Tuesday 14 July 2015

Jurassic World, Mr Holmes and Love and Mercy


Pretty much a repetition of the first Jurassic Park movie. Of course, they tried to change the story-line and include some pretty good aerial shots of a crowded theme park. But it seemed all quite predictable. However it was never boring and the action scenes were helped by the familiar music.


Now here was a movie that was intelligent, well written and directed, and a masterly performance from Ian McKellen as an elderly Sherlock Holmes. The famous detective has relocated to a south coast hideaway after ending his career when a case goes wrong. His new housekeeper (a terrific Laura Linney) is fed up with his obvious cantankerous nature, but her young son is not. There are cameo roles for some great British acting talent, and the film is beautifully shot. The only slight disappointment was the case itself, no blockbuster crime, more the unraveling of a mystery. But I found the whole experience to be rich and fulfilling.

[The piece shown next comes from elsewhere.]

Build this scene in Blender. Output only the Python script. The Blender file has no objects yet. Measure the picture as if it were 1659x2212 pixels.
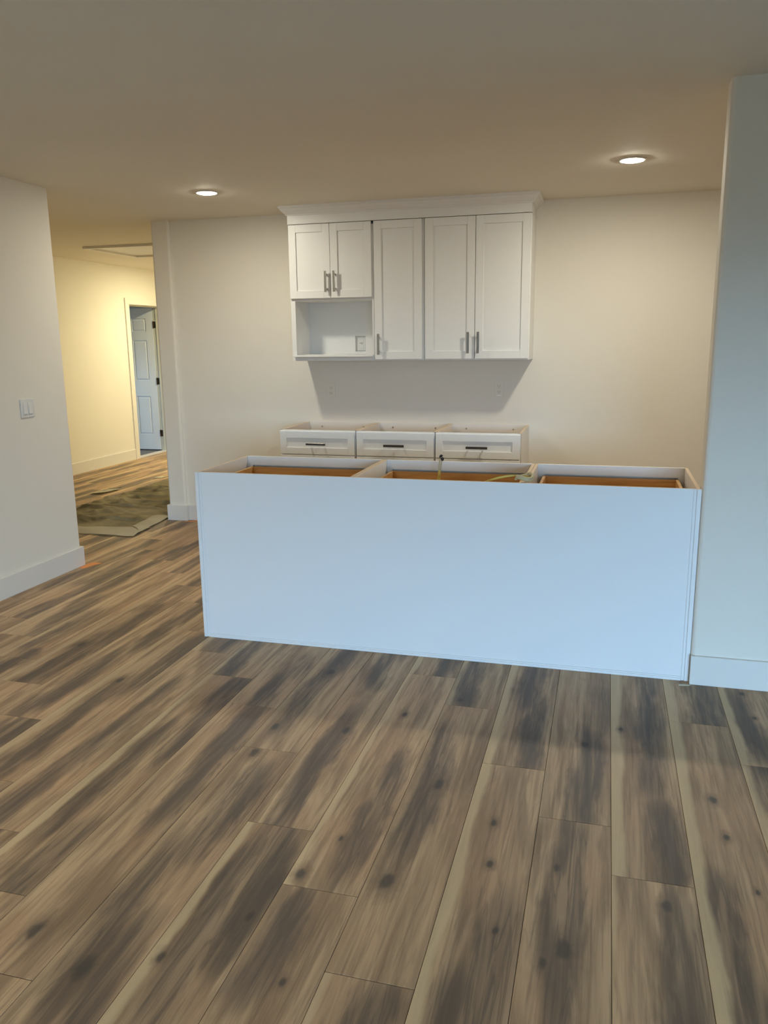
import bpy, bmesh, math, random
from mathutils import Vector, Matrix, noise

C = bpy.context.scene.collection
sc = bpy.context.scene
HC = 2.484                      # ceiling height

# ---------------------------------------------------------------- camera
F_PX, YAW, PITCH, ROLL, CAM_H = 1733.4, 0.2699, -0.2101, -0.0120, 1.5119
cd = bpy.data.cameras.new('camera'); cam = bpy.data.objects.new('camera', cd); C.objects.link(cam)
cd.sensor_fit = 'HORIZONTAL'; cd.sensor_width = 36.0; cd.lens = 36.0 * F_PX / 1659.0
cd.clip_start = 0.05; cd.clip_end = 60
fw = Vector((-math.sin(YAW) * math.cos(PITCH), math.cos(YAW) * math.cos(PITCH), math.sin(PITCH)))
rt = Vector((math.cos(YAW), math.sin(YAW), 0)); up = rt.cross(fw)
r2 = math.cos(ROLL) * rt + math.sin(ROLL) * up; u2 = -math.sin(ROLL) * rt + math.cos(ROLL) * up
M = Matrix((r2, u2, -fw)).transposed().to_4x4(); M.translation = Vector((0, 0, CAM_H))
cam.matrix_world = M
sc.camera = cam

# ---------------------------------------------------------------- world, exposure
LAMP_E = 73.0                   # right kitchen lamp
LAMP_L = 50.0                   # left kitchen lamp
FILL_E = 60.0                  # fill lamp added in the front room, out of view
HALL_E = 125.0                   # hall lamp
SKY_E = 4.9
w = bpy.data.worlds.new('sky'); sc.world = w; w.use_nodes = True
nt = w.node_tree; nt.nodes.clear()
o_ = nt.nodes.new('ShaderNodeOutputWorld'); b_ = nt.nodes.new('ShaderNodeBackground')
tc = nt.nodes.new('ShaderNodeTexCoord'); sx = nt.nodes.new('ShaderNodeSeparateXYZ'); rp = nt.nodes.new('ShaderNodeValToRGB')
mr = nt.nodes.new('ShaderNodeMapRange'); mr.inputs[1].default_value = -1; mr.inputs[2].default_value = 1
nt.links.new(tc.outputs['Generated'], sx.inputs[0]); nt.links.new(sx.outputs['Z'], mr.inputs[0])
nt.links.new(mr.outputs[0], rp.inputs[0]); nt.links.new(rp.outputs[0], b_.inputs[0]); nt.links.new(b_.outputs[0], o_.inputs[0])
e = rp.color_ramp.elements
e[0].position = 0.0; e[0].color = (0.02, 0.022, 0.02, 1)
e[1].position = 1.0; e[1].color = (0.25, 0.54, 1.0, 1)
for p_, c_ in ((0.49, (0.015, 0.02, 0.02, 1)), (0.51, (0.42, 0.70, 1.0, 1))):
    n_ = e.new(p_); n_.color = c_
b_.inputs[1].default_value = SKY_E
sc.view_settings.view_transform = 'Standard'; sc.view_settings.look = 'None'
sc.view_settings.gamma = 1.0; sc.view_settings.use_curve_mapping = False
sc.view_settings.exposure = 3.0
sc.cycles.max_bounces = 10; sc.cycles.diffuse_bounces = 6
sc.cycles.sample_clamp_indirect = 8.0
try: sc.cycles.use_denoising = True
except Exception: pass

def portal(name, loc, rot, sx_, sy_):
    ld = bpy.data.lights.new(name, 'AREA'); ld.shape = 'RECTANGLE'; ld.size = sx_; ld.size_y = sy_
    ld.cycles.is_portal = True
    lo = bpy.data.objects.new(name, ld); C.objects.link(lo); lo.location = loc; lo.rotation_euler = rot
WIN = (0.60, 3.40, 0.0, 2.02)      # window opening in the wall behind the camera
portal('window_portal', ((WIN[0] + WIN[1]) / 2, -4.63, (WIN[2] + WIN[3]) / 2), (math.radians(90), 0, 0), WIN[1] - WIN[0], WIN[3] - WIN[2])

# ---------------------------------------------------------------- materials
MATS = {}
def mat(name, col, rough=0.6, metal=0.0, bump=0.0, bscale=300, var=0.0, spec=0.5, coat=0.0):
    m = bpy.data.materials.new(name); m.use_nodes = True; n = m.node_tree; b = n.nodes['Principled BSDF']
    b.inputs['Roughness'].default_value = rough; b.inputs['Metallic'].default_value = metal
    b.inputs['Specular IOR Level'].default_value = spec
    b.inputs['Coat Weight'].default_value = coat
    t = n.nodes.new('ShaderNodeTexCoord')
    nz = n.nodes.new('ShaderNodeTexNoise'); nz.inputs['Scale'].default_value = 2.3; nz.inputs['Detail'].default_value = 4
    n.links.new(t.outputs['Object'], nz.inputs['Vector'])
    mx = n.nodes.new('ShaderNodeMix'); mx.data_type = 'RGBA'
    mx.inputs[6].default_value = tuple(max(0, c * (1 - var)) for c in col) + (1,)
    mx.inputs[7].default_value = tuple(min(1, c * (1 + var)) for c in col) + (1,)
    n.links.new(nz.outputs['Fac'], mx.inputs[0]); n.links.new(mx.outputs[2], b.inputs['Base Color'])
    if bump:
        n2 = n.nodes.new('ShaderNodeTexNoise'); n2.inputs['Scale'].default_value = bscale; n2.inputs['Detail'].default_value = 3
        n.links.new(t.outputs['Object'], n2.inputs['Vector'])
        bp = n.nodes.new('ShaderNodeBump'); bp.inputs['Strength'].default_value = bump; bp.inputs['Distance'].default_value = 0.002
        n.links.new(n2.outputs['Fac'], bp.inputs['Height']); n.links.new(bp.outputs[0], b.inputs['Normal'])
    MATS[name] = m; return m
WALL = mat('wall_paint', (0.78, 0.74, 0.66), 0.75, bump=0.25, bscale=160, var=0.02)
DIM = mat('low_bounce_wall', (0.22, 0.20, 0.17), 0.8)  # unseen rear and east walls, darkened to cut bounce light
CEIL = mat('ceiling_paint', (0.78, 0.73, 0.63), 0.8, bump=0.3, bscale=120, var=0.03)
TRIM = mat('trim_paint', (0.74, 0.71, 0.66), 0.4, var=0.01)
CAB = mat('cabinet_white', (0.80, 0.79, 0.77), 0.38, var=0.01)
PANEL = mat('panel_white', (0.80, 0.80, 0.80), 0.42, var=0.01)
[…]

Another brilliant movie; the story of Brian Wilson is so well executed. Paul Dano is excellent as the young Beach Boy, retreating to the studio to record something better than The Beatles' Rubber Soul. There were times when his direction of the musicians burst into a gloriously familiar track that had me reeling. The dramatic segments were very well done and the cutting between those early years and a "recovering" mentally ill Wilson in the 1980's was spot on. John Cusack is very good as the older Brian, but here he is upstaged by a subtle and engaging performance from Elizabeth Banks. She seems to have been in lots of films over the last ten years. I first remember seeing her in the comedy horror Slither in 2006 and then more recently in Man on a Ledge, The Hunger Games and Pitch Perfect. This time a best supporting nomination looks a certainty, especially for her scenes with the obnoxious tyrant that is Eugene Landy played by Paul Giamatti.